May 18, 2023 10:46 PM IST

A day after President Joe Biden cancelled visit to Australia and Papua New Guinea, the United States gets into damage control mode

Washington: A day after US President Joe Biden cancelled the Australia and Papua New Guinea (PNG) leg of his visit, the US system got into damage control mode with Biden speaking to PNG’s prime minister and national security adviser (NSA) Jake Sullivan reiterating that the visit’s rescheduling must not be read as a dilution of the US commitment to the Indo-Pacific. Sullivan also said that dealing with Chinese economic coercion will be a top priority at the G7 summit in Hiroshima, Japan from May 19-21.

US President Joe Biden (left) reacts as he meets with Japan’s Prime Minister Fumio Kishida in Hiroshima, Japan, on Thursday, ahead of the start of the G7 Summit. (AP)

According to a White House statement, Biden called PNG’s PM James Marape to personally convey he would be unable to travel to meet Pacific Island Forum leaders due to the need to return to Washington DC to meet the Congressional leadership on the debt ceiling crisis.

“The President emphasised continued US commitment to the renewed partnership with the Pacific Islands and conveyed that Secretary Blinken would represent him at the US-Pacific Islands Forum meeting in Port Moresby,” the statement read. It added that Biden had invited all Pacific Island leaders to DC for a second summit (he had hosted them last year for the first time).

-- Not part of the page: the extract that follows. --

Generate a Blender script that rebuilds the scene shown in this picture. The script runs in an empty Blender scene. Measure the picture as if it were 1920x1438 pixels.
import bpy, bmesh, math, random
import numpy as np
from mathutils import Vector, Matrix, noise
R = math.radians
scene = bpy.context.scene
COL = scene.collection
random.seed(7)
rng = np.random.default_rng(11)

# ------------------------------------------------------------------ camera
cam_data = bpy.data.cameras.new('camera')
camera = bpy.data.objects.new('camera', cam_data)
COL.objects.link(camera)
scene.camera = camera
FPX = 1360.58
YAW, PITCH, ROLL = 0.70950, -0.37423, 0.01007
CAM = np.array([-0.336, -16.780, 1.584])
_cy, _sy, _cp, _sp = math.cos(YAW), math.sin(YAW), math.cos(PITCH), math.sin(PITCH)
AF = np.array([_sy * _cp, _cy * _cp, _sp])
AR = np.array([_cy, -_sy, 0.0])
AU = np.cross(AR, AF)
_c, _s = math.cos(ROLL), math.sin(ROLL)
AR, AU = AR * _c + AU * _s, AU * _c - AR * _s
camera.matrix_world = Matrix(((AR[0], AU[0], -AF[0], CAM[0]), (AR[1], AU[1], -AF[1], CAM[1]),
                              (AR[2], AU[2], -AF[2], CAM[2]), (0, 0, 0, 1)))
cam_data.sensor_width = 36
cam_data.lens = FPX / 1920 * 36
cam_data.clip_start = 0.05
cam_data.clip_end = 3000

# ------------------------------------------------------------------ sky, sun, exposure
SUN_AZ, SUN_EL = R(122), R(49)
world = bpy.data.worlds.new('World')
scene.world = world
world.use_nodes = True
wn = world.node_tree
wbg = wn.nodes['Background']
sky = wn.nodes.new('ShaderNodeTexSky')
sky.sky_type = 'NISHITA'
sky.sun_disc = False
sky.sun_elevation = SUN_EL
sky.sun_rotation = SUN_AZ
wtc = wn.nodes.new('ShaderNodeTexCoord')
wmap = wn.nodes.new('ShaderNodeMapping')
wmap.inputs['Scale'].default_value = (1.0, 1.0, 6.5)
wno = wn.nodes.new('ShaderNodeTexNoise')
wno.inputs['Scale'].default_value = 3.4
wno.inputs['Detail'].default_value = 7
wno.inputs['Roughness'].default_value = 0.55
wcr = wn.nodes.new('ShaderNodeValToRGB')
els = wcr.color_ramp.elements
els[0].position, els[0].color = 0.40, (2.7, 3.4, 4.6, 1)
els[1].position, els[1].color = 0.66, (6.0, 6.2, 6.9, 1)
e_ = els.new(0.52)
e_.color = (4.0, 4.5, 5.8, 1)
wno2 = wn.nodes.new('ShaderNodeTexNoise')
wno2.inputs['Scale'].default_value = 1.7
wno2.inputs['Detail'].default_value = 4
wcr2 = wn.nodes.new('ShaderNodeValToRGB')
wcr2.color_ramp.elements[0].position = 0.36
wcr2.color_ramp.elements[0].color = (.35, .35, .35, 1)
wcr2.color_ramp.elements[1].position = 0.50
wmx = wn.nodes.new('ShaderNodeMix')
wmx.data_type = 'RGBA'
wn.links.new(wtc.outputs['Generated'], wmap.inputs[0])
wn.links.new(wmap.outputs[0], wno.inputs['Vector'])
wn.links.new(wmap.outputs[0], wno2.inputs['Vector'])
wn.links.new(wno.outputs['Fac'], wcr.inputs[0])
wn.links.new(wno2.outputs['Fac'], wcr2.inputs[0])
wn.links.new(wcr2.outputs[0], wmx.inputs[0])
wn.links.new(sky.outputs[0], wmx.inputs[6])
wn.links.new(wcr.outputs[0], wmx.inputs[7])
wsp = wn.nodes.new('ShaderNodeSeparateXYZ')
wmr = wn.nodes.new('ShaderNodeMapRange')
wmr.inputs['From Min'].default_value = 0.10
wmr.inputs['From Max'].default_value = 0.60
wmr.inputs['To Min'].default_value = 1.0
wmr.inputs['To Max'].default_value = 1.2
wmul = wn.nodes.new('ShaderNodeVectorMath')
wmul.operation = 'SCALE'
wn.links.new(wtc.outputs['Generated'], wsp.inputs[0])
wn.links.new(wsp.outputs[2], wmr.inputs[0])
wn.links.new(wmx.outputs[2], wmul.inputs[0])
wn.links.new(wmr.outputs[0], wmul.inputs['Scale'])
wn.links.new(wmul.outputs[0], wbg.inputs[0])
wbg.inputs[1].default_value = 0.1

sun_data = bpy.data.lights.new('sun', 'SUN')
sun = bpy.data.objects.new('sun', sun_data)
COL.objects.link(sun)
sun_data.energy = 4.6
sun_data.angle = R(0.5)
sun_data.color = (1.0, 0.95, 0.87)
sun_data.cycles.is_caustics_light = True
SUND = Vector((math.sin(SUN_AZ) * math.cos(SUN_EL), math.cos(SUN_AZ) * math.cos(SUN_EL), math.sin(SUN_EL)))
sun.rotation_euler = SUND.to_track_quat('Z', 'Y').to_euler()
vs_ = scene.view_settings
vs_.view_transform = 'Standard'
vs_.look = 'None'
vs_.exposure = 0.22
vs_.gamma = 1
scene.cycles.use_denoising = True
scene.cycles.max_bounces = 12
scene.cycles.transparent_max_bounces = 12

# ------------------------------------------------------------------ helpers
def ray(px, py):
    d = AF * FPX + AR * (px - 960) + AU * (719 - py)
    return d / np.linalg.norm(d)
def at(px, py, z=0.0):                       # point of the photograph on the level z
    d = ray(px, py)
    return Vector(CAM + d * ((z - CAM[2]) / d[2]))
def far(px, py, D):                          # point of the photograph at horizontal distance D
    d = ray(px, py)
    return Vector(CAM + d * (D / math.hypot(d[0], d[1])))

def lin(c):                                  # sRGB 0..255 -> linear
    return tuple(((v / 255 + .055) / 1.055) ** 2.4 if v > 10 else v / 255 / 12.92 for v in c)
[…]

Separately, during an interaction with reporters on board Air Force One, NSA Sullivan claimed that Biden’s visit to Japan was happening in the backdrop of “one of the most effective and impactful strings of American diplomacy in the Indo-Pacific in an incredibly long time”. To substantiate the claim, he pointed to US hosting Japan’s PM in January and supporting Tokyo’s defence modernisation plans; the unveiling of the initiative on critical and emerging technologies with India; the announcement of an enhanced defence cooperation agreement with Philippines; progress on AUKUS (the nuclear submarine deal between Australia, the US and United Kingdom) in March; the visit of South Korea’s President Yoon Suk-yeol to Washington DC in April.

Sullivan said that when Biden’s decision to postpone his visit was juxtaposed with where the US was with respect to alliances and partnerships in the Indo-Pacific, “this notion that somehow the PRC is sitting there happy and comfortable about the situation is a convenient media narrative going into this trip, but it does not reflect reality in any way”.

He added that Biden felt it was critical to be at the G7 because the format was central to getting alignment and convergence with key countries — “including, by the way, the countries in the Quad, because both Australia and India will be in Hiroshima, and he will have the opportunity to engage with them there”.

When asked if the visit’s postponement was a reflection of the US “not showing up”, which was essential by the administration’s own admission to counter China, Sullivan said, “There is a kind of remarkable extrapolation from not going to two countries on a particular date to “the United States is not showing up in the region”. And it’s, I think, completely belied by the actual delivery, both in presidential time of visits, of hosting of major leaders in Washington.”

Sullivan said that the G7 summit will also see a discussion on the “common concerns and issues associated with the policies and practices” China. “I think you will see, coming out of this summit, alignment and convergence around the fundamental principles of our approach to the People’s Republic of China.”